THE FIVE CENTRES
Among the welter of warring regions glanced at above, five sections detach themselves as centres of disturbance. The first is the Court in Kyoto and the Muromachi Bakufu, where the Hosokawa, the Miyoshi, and the Matsunaga deluged the streets with blood and reduced the city to ashes. The second is the Hojo of Odawara, who compassed the destruction of the kubo at Koga and of the two original Uesugi families. The third is Takeda of Kai, who struggled on one side with the Uesugi of Echigo and on the other with the Imagawa of Suruga. The fourth is Oda Nobunaga, who escorted the shogun to the capital. And the fifth is the great Mori family, who, after crushing the Ouchi and the Amako, finally came into collision with the armies of Oda under the leadership of Hideyoshi.
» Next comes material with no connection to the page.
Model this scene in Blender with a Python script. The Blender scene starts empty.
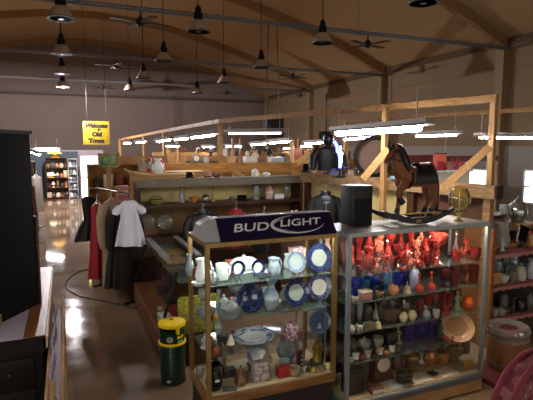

ENGRAVING: "EMA" (Pictures Painted on Wood, Especially of Horses,
Hung up in the Temple as Motive Offerings)
ENGRAVING: ODA NOBUNAGA
CHAPTER XXXIV
NOBUNAGA, HIDEYOSHI, AND IEYASU
ODA NOBUNAGA
WHEN the Taira sept was shattered finally at Dan-no-ura, a baby grandson of Kiyomori was carried by its mother to the hamlet of Tsuda, in Omi province. Subsequently this child, Chikazane, was adopted by a Shinto official of Oda, in Echizen, and thus acquired the name of Oda. For generations the family served uneventfully at the shrine in Omi, but in the disturbed days of the Ashikaga shoguns, the representative of the eighth generation from Chikazane emerged from the obscurity of Shinto services and was appointed steward (karo) of the Shiba family, which appointment involved removal of his residence to Owari. From that time the fortunes of the family became brighter. Nobuhide, its representative at the beginning of the sixteenth century, acquired sufficient power to dispute the Imagawa's sway over the province of Mikawa, and sufficient wealth to contribute funds to the exhausted coffers of the Court in Kyoto.
This man's son was Nobunaga. Born in 1534, and destined to bequeath to his country a name that will never die, Nobunaga, as a boy, showed much of the eccentricity of genius. He totally despised the canons of the time as to costume and etiquette. One of his peculiarities was a love of long swords, and it is related that on a visit to Kyoto in his youth he carried in his girdle a sword which trailed on the ground as he walked. Rough and careless, without any apparent dignity, he caused so much solicitude to his tutor and guardian, Hirate Masahide, and showed so much indifference to the latter's remonstrances, that finally Masahide had recourse to the faithful vassal's last expedient—he committed suicide, leaving a letter in which the explanation of his act was accompanied by a stirring appeal to the better instincts of his pupil and ward. This proved the turning-point in Nobunaga's career. He became as circumspect as he had previously been careless, and he subsequently erected to the memory of his brave monitor a temple which may be seen to this day by visitors to Nagoya.
It is frequently said of Nobunaga that his indifference to detail and his lack of patience were glaring defects in his moral endowment. But that accusation can scarcely be reconciled with facts. Thus, when still a young man, it is related of him that he summoned one of his vassals to his presence but, giving no order, allowed the man to retire. This was repeated with two others, when the third, believing that there must be something in need of care, looked about attentively before retiring, and observing a piece of torn paper on the mats, took it up and carried it away. Nobunaga recalled him, eulogized his intelligence, and declared that men who waited scrupulously for instructions would never accomplish much. The faculties of observation and initiation were not more valued by Nobunaga than those of honesty and modesty. It is recorded that on one occasion he summoned all the officers of his staff, and showing them a sword by a famous maker, promised to bestow it upon the man who should guess most correctly the number of threads in the silk frapping of the hilt. All the officers wrote down their guesses with one exception, that of Mori Rammaru. Asked for the reason of his abstention, Mori replied that he happened to know the exact number of threads, having counted them on a previous occasion when admiring the sword. Nubunaga at once placed the weapon in his hands, thus recognizing his honesty. Again, after the construction of the famous castle at Azuchi, to which reference will be made hereafter, Nobunaga, desiring to have a record compiled in commemoration of the event, asked a celebrated priest, Sakugen, to undertake the composition and penning of the document. Sakugen declared the task to be beyond his literary ability, and recommended that it should be entrusted to his rival, Nankwa. Nobunaga had no recourse but to adopt this counsel, and Nankwa performed the task admirably, as the document, which is still in existence, shows. In recognition of this success, Nobunaga gave the compiler one hundred pieces of silver, but at the same time bestowed two hundred on Sakugen for his magnanimity in recommending a rival.